### What the task requires
Copy out all lines that carry the word "picture".

### Data segment
--- start ---
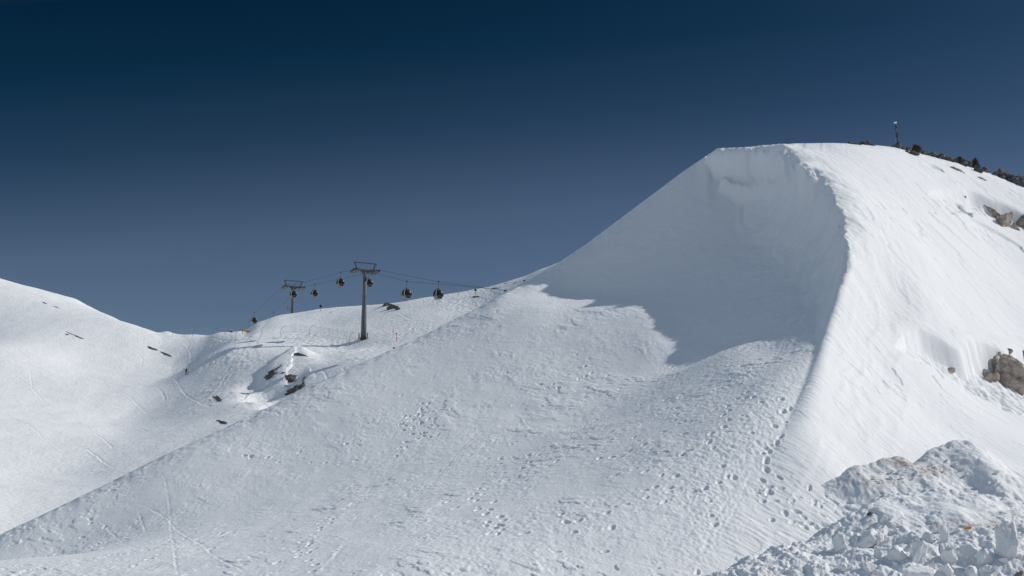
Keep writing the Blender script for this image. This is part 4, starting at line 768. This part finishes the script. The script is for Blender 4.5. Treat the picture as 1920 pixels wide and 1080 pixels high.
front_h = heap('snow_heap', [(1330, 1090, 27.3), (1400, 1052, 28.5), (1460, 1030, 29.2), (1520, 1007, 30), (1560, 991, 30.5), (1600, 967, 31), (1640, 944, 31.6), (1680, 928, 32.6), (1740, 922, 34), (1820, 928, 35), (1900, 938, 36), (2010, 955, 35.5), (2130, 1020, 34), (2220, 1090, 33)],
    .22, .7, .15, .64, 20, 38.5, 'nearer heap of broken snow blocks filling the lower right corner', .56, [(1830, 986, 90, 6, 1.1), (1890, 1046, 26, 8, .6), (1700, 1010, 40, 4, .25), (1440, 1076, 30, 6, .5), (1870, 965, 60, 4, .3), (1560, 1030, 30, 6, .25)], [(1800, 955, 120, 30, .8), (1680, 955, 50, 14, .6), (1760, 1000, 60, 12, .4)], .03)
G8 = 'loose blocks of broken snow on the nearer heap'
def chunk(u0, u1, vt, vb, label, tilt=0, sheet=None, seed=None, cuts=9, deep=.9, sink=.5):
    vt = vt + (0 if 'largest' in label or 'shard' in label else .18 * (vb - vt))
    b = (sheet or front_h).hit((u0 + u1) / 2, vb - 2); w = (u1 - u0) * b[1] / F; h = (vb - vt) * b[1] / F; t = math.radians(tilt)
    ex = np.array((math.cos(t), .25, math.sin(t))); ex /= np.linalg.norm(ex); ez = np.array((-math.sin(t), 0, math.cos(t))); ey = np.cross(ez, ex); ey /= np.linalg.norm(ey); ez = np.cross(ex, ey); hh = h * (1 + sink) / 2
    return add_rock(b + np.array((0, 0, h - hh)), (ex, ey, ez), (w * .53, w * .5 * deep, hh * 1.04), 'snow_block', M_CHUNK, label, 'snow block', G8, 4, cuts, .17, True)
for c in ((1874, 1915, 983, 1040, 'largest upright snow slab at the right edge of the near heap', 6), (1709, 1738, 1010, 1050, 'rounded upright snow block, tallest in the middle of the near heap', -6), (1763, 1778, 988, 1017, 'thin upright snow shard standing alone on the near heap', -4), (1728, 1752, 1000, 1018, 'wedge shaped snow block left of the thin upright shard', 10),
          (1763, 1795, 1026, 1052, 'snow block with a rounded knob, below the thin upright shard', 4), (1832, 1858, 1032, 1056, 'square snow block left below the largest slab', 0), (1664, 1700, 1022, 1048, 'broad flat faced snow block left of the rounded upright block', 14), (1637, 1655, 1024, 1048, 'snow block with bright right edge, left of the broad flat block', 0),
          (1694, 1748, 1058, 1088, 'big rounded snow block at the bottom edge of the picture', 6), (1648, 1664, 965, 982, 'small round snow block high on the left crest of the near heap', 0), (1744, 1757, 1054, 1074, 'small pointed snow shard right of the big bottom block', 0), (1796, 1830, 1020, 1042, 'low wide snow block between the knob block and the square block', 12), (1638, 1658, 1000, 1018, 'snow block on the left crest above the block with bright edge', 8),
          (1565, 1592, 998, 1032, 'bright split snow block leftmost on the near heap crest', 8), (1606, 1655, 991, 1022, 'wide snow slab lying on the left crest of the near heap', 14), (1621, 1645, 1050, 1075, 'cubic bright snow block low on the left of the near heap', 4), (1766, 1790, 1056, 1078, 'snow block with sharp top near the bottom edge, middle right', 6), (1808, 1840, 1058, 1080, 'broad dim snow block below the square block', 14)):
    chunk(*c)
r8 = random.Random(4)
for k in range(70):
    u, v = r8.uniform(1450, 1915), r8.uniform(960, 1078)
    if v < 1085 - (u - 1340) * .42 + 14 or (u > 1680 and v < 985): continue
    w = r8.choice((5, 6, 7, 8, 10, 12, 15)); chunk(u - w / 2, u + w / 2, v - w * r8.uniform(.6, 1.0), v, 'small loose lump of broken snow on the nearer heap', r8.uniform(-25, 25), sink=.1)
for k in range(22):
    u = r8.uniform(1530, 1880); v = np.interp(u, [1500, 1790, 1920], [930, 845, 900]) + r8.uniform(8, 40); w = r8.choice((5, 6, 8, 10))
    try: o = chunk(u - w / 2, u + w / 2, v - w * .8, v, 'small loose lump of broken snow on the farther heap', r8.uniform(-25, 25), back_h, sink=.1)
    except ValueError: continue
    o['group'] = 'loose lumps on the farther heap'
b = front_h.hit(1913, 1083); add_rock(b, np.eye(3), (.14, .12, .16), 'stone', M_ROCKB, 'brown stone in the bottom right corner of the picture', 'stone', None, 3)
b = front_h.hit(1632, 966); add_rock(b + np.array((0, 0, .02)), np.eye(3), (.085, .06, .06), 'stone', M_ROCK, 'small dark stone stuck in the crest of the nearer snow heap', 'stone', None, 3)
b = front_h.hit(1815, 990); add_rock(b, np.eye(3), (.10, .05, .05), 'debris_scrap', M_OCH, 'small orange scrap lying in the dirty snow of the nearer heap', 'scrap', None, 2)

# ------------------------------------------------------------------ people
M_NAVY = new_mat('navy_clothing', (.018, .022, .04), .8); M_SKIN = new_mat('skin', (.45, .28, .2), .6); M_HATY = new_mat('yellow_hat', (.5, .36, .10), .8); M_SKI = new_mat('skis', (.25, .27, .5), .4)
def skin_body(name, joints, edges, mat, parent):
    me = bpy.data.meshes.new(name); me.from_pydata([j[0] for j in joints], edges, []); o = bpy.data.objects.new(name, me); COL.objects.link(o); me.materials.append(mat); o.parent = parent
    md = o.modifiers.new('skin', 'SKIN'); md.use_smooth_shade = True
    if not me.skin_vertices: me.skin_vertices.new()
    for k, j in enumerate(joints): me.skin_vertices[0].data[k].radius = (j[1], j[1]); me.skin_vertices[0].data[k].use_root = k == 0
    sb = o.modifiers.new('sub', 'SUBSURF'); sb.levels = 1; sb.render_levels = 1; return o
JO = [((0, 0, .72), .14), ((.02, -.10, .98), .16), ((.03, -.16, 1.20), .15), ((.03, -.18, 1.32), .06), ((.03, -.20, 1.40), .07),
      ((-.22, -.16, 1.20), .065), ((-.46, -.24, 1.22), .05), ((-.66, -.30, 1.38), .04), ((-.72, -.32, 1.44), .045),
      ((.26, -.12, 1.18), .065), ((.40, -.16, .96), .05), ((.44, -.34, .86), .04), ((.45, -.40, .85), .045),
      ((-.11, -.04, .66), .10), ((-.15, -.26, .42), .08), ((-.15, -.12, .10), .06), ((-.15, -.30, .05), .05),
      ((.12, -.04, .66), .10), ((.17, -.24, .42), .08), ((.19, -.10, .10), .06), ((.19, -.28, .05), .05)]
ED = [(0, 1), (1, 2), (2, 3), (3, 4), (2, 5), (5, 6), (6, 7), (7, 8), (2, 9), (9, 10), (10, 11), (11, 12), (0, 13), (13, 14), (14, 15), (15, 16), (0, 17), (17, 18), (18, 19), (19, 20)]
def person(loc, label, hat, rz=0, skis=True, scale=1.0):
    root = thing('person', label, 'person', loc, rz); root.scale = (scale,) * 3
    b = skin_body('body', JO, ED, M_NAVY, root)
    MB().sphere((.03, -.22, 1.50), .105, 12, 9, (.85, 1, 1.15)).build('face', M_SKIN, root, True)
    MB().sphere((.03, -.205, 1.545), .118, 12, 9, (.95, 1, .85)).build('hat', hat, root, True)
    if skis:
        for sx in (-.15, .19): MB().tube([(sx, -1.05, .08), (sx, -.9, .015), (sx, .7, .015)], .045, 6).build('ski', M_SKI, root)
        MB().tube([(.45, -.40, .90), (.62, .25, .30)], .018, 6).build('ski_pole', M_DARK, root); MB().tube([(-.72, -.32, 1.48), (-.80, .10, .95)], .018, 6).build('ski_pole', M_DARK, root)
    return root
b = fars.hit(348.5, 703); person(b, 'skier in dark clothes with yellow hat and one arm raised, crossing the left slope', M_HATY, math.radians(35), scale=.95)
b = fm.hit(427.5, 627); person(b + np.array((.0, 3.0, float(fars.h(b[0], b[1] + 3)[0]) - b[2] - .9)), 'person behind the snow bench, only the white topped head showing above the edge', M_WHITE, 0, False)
--- end ---
### Answer to the problem
Keep writing the Blender script for this image. This is part 4, starting at line 768. This part finishes the script. The script is for Blender 4.5. Treat the picture as 1920 pixels wide and 1080 pixels high.
          (1694, 1748, 1058, 1088, 'big rounded snow block at the bottom edge of the picture', 6), (1648, 1664, 965, 982, 'small round snow block high on the left crest of the near heap', 0), (1744, 1757, 1054, 1074, 'small pointed snow shard right of the big bottom block', 0), (1796, 1830, 1020, 1042, 'low wide snow block between the knob block and the square block', 12), (1638, 1658, 1000, 1018, 'snow block on the left crest above the block with bright edge', 8),
b = front_h.hit(1913, 1083); add_rock(b, np.eye(3), (.14, .12, .16), 'stone', M_ROCKB, 'brown stone in the bottom right corner of the picture', 'stone', None, 3)